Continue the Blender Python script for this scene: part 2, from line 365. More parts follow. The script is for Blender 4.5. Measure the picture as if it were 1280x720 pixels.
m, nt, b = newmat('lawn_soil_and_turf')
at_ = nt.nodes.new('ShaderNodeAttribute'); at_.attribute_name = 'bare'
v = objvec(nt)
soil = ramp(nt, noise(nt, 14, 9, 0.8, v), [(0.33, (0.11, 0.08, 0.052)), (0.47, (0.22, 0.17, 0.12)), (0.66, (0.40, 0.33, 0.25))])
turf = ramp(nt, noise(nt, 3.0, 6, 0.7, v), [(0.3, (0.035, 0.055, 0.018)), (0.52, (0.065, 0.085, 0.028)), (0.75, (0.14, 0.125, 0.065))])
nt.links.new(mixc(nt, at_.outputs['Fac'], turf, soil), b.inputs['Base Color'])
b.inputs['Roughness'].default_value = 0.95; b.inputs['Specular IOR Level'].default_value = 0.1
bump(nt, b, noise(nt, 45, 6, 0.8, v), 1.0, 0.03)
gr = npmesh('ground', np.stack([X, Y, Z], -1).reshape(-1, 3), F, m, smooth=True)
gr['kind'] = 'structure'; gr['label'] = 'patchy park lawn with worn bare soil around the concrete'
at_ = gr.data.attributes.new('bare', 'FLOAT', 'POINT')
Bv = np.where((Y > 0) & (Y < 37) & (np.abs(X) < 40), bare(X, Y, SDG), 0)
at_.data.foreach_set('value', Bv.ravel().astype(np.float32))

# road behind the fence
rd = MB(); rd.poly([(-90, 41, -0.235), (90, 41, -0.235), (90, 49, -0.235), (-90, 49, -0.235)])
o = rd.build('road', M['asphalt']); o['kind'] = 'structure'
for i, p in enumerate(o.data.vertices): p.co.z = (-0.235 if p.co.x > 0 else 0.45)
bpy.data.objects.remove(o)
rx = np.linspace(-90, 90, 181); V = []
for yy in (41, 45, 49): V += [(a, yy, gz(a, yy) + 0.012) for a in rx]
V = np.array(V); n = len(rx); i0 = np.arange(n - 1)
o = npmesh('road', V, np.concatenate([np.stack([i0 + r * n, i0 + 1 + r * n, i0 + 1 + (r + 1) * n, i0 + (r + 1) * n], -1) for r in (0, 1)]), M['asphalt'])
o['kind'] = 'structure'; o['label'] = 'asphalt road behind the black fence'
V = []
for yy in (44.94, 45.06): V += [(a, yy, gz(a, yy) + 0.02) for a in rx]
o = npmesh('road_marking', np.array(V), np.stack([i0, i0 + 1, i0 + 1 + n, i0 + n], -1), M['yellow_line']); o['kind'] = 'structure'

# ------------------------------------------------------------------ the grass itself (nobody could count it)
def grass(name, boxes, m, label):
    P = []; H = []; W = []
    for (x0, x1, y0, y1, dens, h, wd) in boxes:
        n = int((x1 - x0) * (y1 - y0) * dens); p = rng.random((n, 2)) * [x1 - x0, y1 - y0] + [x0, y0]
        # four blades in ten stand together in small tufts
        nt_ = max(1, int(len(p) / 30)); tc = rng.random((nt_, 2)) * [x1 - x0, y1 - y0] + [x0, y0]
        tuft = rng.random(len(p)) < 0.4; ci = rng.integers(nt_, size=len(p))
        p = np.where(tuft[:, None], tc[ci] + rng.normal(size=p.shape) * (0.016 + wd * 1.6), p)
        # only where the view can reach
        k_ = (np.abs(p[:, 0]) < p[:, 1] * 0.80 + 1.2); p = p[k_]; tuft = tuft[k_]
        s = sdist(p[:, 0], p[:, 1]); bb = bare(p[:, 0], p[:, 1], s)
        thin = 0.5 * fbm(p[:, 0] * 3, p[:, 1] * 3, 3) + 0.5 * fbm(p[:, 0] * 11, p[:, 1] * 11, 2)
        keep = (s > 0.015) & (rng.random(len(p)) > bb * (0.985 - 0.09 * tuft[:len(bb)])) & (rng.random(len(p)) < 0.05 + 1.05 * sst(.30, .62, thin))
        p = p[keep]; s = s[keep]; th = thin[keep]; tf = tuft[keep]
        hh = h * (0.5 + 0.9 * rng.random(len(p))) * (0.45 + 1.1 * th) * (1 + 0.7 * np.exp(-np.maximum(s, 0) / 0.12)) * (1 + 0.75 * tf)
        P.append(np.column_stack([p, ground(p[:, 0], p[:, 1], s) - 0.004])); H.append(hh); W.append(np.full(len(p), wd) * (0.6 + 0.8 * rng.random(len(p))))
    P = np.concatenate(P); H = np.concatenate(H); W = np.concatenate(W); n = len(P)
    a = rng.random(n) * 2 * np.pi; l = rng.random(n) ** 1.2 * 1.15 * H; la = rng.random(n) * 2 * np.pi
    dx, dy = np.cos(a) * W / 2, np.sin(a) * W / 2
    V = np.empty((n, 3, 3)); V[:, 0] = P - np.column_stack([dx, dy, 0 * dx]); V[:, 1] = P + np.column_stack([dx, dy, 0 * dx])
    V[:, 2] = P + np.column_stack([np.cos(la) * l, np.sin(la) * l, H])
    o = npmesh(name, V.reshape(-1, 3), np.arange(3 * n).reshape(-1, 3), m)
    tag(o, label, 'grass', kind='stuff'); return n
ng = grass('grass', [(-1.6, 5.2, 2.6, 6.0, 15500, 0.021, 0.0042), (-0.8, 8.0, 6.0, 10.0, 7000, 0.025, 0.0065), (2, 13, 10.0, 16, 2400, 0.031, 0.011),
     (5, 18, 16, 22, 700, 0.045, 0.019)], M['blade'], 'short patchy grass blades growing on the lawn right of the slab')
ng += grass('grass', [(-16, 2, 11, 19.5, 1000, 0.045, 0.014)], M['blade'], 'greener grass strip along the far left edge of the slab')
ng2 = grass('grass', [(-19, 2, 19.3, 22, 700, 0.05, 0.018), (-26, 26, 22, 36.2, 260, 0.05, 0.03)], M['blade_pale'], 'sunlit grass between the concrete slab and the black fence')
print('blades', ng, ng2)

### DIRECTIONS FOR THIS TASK
Give the listing above again, word for word.

### SOLUTION BELOW
Continue the Blender Python script for this scene: part 2, from line 365. More parts follow. The script is for Blender 4.5. Measure the picture as if it were 1280x720 pixels.
m, nt, b = newmat('lawn_soil_and_turf')
at_ = nt.nodes.new('ShaderNodeAttribute'); at_.attribute_name = 'bare'
v = objvec(nt)
soil = ramp(nt, noise(nt, 14, 9, 0.8, v), [(0.33, (0.11, 0.08, 0.052)), (0.47, (0.22, 0.17, 0.12)), (0.66, (0.40, 0.33, 0.25))])
turf = ramp(nt, noise(nt, 3.0, 6, 0.7, v), [(0.3, (0.035, 0.055, 0.018)), (0.52, (0.065, 0.085, 0.028)), (0.75, (0.14, 0.125, 0.065))])
nt.links.new(mixc(nt, at_.outputs['Fac'], turf, soil), b.inputs['Base Color'])
b.inputs['Roughness'].default_value = 0.95; b.inputs['Specular IOR Level'].default_value = 0.1
bump(nt, b, noise(nt, 45, 6, 0.8, v), 1.0, 0.03)
gr = npmesh('ground', np.stack([X, Y, Z], -1).reshape(-1, 3), F, m, smooth=True)
gr['kind'] = 'structure'; gr['label'] = 'patchy park lawn with worn bare soil around the concrete'
at_ = gr.data.attributes.new('bare', 'FLOAT', 'POINT')
Bv = np.where((Y > 0) & (Y < 37) & (np.abs(X) < 40), bare(X, Y, SDG), 0)
at_.data.foreach_set('value', Bv.ravel().astype(np.float32))

# road behind the fence
rd = MB(); rd.poly([(-90, 41, -0.235), (90, 41, -0.235), (90, 49, -0.235), (-90, 49, -0.235)])
o = rd.build('road', M['asphalt']); o['kind'] = 'structure'
for i, p in enumerate(o.data.vertices): p.co.z = (-0.235 if p.co.x > 0 else 0.45)
bpy.data.objects.remove(o)
rx = np.linspace(-90, 90, 181); V = []
for yy in (41, 45, 49): V += [(a, yy, gz(a, yy) + 0.012) for a in rx]
V = np.array(V); n = len(rx); i0 = np.arange(n - 1)
o = npmesh('road', V, np.concatenate([np.stack([i0 + r * n, i0 + 1 + r * n, i0 + 1 + (r + 1) * n, i0 + (r + 1) * n], -1) for r in (0, 1)]), M['asphalt'])
o['kind'] = 'structure'; o['label'] = 'asphalt road behind the black fence'
V = []
for yy in (44.94, 45.06): V += [(a, yy, gz(a, yy) + 0.02) for a in rx]
o = npmesh('road_marking', np.array(V), np.stack([i0, i0 + 1, i0 + 1 + n, i0 + n], -1), M['yellow_line']); o['kind'] = 'structure'

# ------------------------------------------------------------------ the grass itself (nobody could count it)
def grass(name, boxes, m, label):
    P = []; H = []; W = []
    for (x0, x1, y0, y1, dens, h, wd) in boxes:
        n = int((x1 - x0) * (y1 - y0) * dens); p = rng.random((n, 2)) * [x1 - x0, y1 - y0] + [x0, y0]
        # four blades in ten stand together in small tufts
        nt_ = max(1, int(len(p) / 30)); tc = rng.random((nt_, 2)) * [x1 - x0, y1 - y0] + [x0, y0]
        tuft = rng.random(len(p)) < 0.4; ci = rng.integers(nt_, size=len(p))
        p = np.where(tuft[:, None], tc[ci] + rng.normal(size=p.shape) * (0.016 + wd * 1.6), p)
        # only where the view can reach
        k_ = (np.abs(p[:, 0]) < p[:, 1] * 0.80 + 1.2); p = p[k_]; tuft = tuft[k_]
        s = sdist(p[:, 0], p[:, 1]); bb = bare(p[:, 0], p[:, 1], s)
        thin = 0.5 * fbm(p[:, 0] * 3, p[:, 1] * 3, 3) + 0.5 * fbm(p[:, 0] * 11, p[:, 1] * 11, 2)
        keep = (s > 0.015) & (rng.random(len(p)) > bb * (0.985 - 0.09 * tuft[:len(bb)])) & (rng.random(len(p)) < 0.05 + 1.05 * sst(.30, .62, thin))
        p = p[keep]; s = s[keep]; th = thin[keep]; tf = tuft[keep]
        hh = h * (0.5 + 0.9 * rng.random(len(p))) * (0.45 + 1.1 * th) * (1 + 0.7 * np.exp(-np.maximum(s, 0) / 0.12)) * (1 + 0.75 * tf)
        P.append(np.column_stack([p, ground(p[:, 0], p[:, 1], s) - 0.004])); H.append(hh); W.append(np.full(len(p), wd) * (0.6 + 0.8 * rng.random(len(p))))
    P = np.concatenate(P); H = np.concatenate(H); W = np.concatenate(W); n = len(P)
    a = rng.random(n) * 2 * np.pi; l = rng.random(n) ** 1.2 * 1.15 * H; la = rng.random(n) * 2 * np.pi
    dx, dy = np.cos(a) * W / 2, np.sin(a) * W / 2
    V = np.empty((n, 3, 3)); V[:, 0] = P - np.column_stack([dx, dy, 0 * dx]); V[:, 1] = P + np.column_stack([dx, dy, 0 * dx])
    V[:, 2] = P + np.column_stack([np.cos(la) * l, np.sin(la) * l, H])
    o = npmesh(name, V.reshape(-1, 3), np.arange(3 * n).reshape(-1, 3), m)
    tag(o, label, 'grass', kind='stuff'); return n
ng = grass('grass', [(-1.6, 5.2, 2.6, 6.0, 15500, 0.021, 0.0042), (-0.8, 8.0, 6.0, 10.0, 7000, 0.025, 0.0065), (2, 13, 10.0, 16, 2400, 0.031, 0.011),
     (5, 18, 16, 22, 700, 0.045, 0.019)], M['blade'], 'short patchy grass blades growing on the lawn right of the slab')
ng += grass('grass', [(-16, 2, 11, 19.5, 1000, 0.045, 0.014)], M['blade'], 'greener grass strip along the far left edge of the slab')
ng2 = grass('grass', [(-19, 2, 19.3, 22, 700, 0.05, 0.018), (-26, 26, 22, 36.2, 260, 0.05, 0.03)], M['blade_pale'], 'sunlit grass between the concrete slab and the black fence')
print('blades', ng, ng2)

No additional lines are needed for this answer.